Liza souffre moins de l'éloignement. "J'ai été habituée à déménager souvent et ma famille est en Occident : mes parents sont aux États-Unis, mon frère en Angleterre, ma sœur aux Pays-Bas. C'est dur, mais c'est moins difficile que pour beaucoup d'autres réfugiés qui s'inquiètent pour leurs proches et ne peuvent pas aller les voir." 

Jamidullah espère retrouver un emploi de journaliste ou devenir traducteur à l'Ofpra comme Liza qui est aussi traductrice pour plusieurs organismes. Elle parle sept langues et est autoentrepreneuse. Elle travaille à Paris et aimerait s'installer là-bas à terme même si elle se sent chez elle désormais à Saint-Aignan. 

Tous les deux aident à leur tour les réfugiés afghans qui se sont installés dans la commune ou les communes voisines à leur sortie du CADA. "Il y a beaucoup d'Afghans à Saint-Aignan qui ne parlent pas français et qui ne sont jamais allés à l'école. Liza et moi, on est là pour eux pour les aider avec la Caf ou la Préfecture". 

Des passeurs de savoirs et de codes sociaux comme la cinquantaine de bénévoles que compte aujourd'hui l'association solidaire d'aide aux migrants du Val de Cher présents dans trois communes : Saint-Aignan, Noyers-sur-Cher et Montrichard. 
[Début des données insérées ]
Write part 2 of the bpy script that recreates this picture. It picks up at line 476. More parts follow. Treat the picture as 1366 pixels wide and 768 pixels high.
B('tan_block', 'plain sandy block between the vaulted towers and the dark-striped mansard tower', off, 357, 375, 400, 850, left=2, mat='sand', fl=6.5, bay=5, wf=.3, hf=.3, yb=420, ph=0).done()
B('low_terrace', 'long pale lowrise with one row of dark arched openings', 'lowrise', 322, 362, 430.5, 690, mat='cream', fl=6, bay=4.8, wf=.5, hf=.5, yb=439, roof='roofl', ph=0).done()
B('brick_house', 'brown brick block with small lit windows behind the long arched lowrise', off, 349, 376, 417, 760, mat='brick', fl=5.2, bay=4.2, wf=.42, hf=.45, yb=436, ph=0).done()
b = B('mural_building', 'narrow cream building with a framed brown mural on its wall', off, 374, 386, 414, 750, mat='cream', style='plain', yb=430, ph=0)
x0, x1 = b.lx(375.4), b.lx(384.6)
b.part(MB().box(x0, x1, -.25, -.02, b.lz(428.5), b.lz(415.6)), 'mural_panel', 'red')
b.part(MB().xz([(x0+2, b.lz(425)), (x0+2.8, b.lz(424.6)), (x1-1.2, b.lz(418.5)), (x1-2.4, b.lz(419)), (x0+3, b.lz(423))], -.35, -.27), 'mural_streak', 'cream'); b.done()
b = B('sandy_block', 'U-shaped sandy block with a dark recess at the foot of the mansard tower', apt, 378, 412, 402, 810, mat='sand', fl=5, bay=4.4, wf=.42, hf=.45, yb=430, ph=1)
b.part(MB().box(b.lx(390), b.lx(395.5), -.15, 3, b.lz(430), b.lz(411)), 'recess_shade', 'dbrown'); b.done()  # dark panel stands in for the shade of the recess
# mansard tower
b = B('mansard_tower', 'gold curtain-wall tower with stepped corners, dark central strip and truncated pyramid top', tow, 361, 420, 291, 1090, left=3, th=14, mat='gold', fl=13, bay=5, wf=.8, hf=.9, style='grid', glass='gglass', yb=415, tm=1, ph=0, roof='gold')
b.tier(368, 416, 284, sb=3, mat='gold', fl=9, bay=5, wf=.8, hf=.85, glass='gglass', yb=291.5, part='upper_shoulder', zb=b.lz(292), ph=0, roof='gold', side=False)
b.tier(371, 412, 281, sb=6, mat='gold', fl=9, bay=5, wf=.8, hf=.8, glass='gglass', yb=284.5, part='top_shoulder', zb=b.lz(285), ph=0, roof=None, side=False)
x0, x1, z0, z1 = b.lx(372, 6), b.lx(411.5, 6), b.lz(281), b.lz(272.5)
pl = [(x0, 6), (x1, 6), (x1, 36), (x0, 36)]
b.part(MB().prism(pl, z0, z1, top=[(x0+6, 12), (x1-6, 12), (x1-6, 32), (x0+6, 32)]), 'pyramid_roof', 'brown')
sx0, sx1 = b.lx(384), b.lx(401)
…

"Nous avons de moins en moins d'Afghans au CADA. Le public est davantage originaire d'Afrique et donc plus francophone. Donc il y a moins de cours de français, mais il y a encore le transfert de codes sociaux. Même si on a la même langue, on n'a pas les mêmes habitudes et c'est important de les expliquer et de les transmettre," conclut Dominique Bailleul, président de l'ASMVC.